National Scholarly Journals in the Era of Globalized Science: Problems of Adaptation Encountered By Russian Titles

Monday, 16 July 2018: 16:10
Oral Presentation
Natalia POPOVA, Institute of Philosophy and Law, Ural Branch of the Russian Academy of Sciences, Russian Federation
Without the scholarly journals that provide a medium for disseminating scientific knowledge, communication within scientific communities would be impossible. Today, when science has become a global collaborative enterprise, journals are striving to make their content accessible to a broad international readership. One solution is to be incorporated in reputable citation indexes; however, national journals often fail to meet their strict quality criteria.
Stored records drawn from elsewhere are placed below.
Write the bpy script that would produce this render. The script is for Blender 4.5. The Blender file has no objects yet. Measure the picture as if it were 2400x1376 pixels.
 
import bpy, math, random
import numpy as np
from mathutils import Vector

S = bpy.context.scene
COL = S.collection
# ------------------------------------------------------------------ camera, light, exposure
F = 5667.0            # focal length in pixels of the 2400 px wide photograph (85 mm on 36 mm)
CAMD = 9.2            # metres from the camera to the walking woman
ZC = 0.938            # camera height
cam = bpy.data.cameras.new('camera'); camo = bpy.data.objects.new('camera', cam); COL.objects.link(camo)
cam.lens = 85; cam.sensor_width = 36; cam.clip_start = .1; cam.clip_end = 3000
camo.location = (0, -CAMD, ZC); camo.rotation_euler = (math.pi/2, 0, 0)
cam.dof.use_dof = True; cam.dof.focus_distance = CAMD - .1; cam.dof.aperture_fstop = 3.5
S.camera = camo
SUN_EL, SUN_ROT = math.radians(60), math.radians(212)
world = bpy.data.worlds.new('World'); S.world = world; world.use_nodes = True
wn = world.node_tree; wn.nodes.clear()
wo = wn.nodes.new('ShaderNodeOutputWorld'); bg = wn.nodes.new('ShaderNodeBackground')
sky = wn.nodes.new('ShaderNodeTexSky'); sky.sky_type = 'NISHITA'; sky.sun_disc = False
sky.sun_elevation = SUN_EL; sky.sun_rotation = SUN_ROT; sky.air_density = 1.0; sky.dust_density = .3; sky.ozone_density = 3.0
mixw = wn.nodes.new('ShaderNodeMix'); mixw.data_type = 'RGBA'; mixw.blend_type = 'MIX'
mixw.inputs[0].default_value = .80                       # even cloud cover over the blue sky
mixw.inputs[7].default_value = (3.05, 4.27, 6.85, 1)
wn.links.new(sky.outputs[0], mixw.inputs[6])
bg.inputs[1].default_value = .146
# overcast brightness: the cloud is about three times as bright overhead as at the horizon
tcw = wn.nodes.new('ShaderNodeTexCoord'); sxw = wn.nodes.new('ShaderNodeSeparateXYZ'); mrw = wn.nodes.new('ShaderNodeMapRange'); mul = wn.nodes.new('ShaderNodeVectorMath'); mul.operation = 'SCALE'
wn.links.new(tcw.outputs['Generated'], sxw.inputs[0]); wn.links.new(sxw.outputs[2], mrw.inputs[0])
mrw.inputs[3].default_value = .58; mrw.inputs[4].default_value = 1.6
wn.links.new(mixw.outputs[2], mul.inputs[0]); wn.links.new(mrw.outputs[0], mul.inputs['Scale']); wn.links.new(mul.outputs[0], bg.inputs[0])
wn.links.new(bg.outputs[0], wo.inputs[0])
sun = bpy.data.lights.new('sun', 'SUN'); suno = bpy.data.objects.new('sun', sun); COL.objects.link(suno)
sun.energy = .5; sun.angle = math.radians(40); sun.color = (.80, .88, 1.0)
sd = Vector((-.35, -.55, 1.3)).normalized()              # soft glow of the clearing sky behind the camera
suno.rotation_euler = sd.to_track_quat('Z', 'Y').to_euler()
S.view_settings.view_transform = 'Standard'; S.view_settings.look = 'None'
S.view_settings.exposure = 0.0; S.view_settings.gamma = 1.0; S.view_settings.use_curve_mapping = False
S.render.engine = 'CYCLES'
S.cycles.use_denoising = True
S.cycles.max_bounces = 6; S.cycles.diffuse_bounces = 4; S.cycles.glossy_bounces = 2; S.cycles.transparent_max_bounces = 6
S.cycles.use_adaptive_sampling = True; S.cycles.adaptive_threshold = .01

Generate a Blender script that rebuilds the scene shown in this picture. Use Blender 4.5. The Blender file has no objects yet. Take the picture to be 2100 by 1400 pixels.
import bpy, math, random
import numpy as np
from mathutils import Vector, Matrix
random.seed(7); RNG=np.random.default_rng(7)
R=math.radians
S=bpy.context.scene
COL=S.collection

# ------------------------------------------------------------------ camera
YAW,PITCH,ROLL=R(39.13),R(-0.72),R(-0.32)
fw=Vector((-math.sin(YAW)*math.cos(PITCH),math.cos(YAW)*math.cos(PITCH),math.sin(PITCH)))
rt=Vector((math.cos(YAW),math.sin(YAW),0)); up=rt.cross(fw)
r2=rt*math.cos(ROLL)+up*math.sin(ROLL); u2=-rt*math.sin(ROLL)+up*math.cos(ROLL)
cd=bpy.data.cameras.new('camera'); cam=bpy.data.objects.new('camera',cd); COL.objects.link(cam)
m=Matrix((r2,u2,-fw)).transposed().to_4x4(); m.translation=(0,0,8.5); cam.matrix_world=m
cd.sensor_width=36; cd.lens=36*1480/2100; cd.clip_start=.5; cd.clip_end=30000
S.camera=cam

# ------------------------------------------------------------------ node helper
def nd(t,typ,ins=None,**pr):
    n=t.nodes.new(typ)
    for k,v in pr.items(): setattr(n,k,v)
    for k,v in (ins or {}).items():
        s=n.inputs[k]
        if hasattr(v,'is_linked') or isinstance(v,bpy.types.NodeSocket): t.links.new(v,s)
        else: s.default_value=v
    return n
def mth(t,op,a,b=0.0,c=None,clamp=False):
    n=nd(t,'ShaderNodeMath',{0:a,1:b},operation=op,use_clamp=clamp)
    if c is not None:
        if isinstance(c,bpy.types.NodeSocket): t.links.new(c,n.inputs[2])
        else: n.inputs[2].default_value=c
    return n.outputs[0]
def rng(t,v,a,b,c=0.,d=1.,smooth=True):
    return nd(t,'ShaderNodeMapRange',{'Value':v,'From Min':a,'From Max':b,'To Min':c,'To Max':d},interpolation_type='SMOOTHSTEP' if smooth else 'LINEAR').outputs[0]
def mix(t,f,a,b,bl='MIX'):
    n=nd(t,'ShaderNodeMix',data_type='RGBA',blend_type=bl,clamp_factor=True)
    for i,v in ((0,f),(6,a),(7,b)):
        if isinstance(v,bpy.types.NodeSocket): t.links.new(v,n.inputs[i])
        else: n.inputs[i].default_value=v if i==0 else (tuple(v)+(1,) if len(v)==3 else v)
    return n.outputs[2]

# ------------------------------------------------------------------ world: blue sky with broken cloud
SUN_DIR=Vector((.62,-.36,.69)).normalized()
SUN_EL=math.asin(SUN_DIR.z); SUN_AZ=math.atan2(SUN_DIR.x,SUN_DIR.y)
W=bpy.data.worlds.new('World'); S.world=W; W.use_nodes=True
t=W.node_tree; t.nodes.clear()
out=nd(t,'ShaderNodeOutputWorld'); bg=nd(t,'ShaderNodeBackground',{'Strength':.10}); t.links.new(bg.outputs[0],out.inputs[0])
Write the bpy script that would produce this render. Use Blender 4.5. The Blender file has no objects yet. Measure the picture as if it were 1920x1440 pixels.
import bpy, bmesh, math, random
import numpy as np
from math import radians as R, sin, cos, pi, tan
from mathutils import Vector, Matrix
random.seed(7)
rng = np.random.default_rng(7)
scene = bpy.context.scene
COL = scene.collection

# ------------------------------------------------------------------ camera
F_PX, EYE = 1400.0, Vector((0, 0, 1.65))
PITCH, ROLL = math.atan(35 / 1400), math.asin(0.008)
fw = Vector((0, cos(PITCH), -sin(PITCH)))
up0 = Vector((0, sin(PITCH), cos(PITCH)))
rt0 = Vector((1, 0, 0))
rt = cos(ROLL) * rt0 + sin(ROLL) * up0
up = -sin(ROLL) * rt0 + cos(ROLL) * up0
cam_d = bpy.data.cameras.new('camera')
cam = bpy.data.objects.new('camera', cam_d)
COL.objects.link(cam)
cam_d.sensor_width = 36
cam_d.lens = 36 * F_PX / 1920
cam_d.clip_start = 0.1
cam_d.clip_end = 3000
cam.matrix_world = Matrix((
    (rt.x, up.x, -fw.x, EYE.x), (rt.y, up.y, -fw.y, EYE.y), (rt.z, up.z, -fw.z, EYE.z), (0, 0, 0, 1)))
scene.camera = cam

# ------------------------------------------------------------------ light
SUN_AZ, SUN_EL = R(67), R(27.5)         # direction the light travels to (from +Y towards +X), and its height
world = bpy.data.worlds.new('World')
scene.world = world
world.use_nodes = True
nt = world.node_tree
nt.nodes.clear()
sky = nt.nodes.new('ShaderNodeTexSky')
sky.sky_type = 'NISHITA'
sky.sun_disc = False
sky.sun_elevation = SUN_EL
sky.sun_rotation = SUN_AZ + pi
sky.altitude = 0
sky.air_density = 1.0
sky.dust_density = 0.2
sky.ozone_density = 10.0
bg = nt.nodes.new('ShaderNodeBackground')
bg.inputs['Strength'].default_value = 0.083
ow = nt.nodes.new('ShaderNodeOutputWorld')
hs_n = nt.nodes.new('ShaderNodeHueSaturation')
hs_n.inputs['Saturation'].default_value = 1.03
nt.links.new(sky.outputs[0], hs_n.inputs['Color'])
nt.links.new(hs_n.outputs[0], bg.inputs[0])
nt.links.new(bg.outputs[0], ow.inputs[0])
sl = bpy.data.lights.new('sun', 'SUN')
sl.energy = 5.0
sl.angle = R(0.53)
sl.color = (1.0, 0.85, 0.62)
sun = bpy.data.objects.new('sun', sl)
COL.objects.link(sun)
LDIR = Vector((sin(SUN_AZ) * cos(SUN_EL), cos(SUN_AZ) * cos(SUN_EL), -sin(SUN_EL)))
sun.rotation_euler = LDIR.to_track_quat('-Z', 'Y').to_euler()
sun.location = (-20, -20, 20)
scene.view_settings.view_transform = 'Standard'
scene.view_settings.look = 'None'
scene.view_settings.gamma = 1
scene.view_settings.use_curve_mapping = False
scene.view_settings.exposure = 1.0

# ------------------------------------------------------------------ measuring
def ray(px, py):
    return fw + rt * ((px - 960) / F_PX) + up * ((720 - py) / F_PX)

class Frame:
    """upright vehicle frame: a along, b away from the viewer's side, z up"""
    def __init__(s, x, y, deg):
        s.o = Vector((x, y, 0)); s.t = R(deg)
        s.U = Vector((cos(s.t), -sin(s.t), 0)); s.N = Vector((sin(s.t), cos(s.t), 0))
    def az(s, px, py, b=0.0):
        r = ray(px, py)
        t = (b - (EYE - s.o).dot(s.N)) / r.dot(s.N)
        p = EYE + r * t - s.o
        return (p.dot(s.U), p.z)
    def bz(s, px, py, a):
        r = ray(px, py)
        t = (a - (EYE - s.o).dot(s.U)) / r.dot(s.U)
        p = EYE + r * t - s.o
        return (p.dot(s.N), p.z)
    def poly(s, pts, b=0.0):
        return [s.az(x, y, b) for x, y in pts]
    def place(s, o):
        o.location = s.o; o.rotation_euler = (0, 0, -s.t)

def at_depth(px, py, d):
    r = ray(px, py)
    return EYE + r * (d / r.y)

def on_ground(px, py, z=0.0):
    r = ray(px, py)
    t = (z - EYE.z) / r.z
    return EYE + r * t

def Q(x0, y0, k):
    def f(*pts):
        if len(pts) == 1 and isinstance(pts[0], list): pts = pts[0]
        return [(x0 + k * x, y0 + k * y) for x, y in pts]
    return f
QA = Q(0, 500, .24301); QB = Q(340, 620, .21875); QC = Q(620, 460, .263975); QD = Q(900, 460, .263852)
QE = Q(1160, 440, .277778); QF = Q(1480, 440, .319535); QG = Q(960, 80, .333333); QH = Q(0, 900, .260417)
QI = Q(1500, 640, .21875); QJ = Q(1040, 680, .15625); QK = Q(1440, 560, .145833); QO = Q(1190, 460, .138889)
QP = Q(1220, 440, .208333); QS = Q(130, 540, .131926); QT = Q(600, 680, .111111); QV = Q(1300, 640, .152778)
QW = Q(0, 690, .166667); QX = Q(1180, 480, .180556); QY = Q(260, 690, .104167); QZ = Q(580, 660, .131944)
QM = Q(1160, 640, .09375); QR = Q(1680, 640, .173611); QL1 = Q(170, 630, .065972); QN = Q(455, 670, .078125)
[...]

This paper analyzes the process of integration of Russian scientific journals into international databases that began about three years ago, primarily focusing on the research questions: what difficulties Russian journals encounter in bringing their editorial practices into compliance with international publication standards; whether the required changes are mainly of technical nature or involve fundamental reconstruction of the editorial work; what positive or negative effects this process entails for all the participants in scientific communication both within the country and globally. The hypotheses were formulated following a series of in-depth interviews (N=20) with experts of the Scopus Content Selection and Advisory Board (CSAB) and the Russian Expert Content Selection and Advisory Committee (ECSAC), and with editors-in-chief of Russian journals that have been included into Scopus. Subsequently, 145 editors of Russian journals, which were either preparing for inclusion or had already been included in international indexes, were questioned. Preparation for inclusion into international databases is shown to involve fundamental reconstruction of editorial practices in national journals in terms of content selection, peer-review procedure, requirements for authors and open access policy. Among the main difficulties experienced by Russian journals are the different traditions of peer-review, referencing literature sources, argumentation and text composition; the need to publish content in the English language and to select topics that are interesting for a foreign audience. Insufficient funding and a lack of trained personnel continue to hamper the transition to conformity with international publication standards.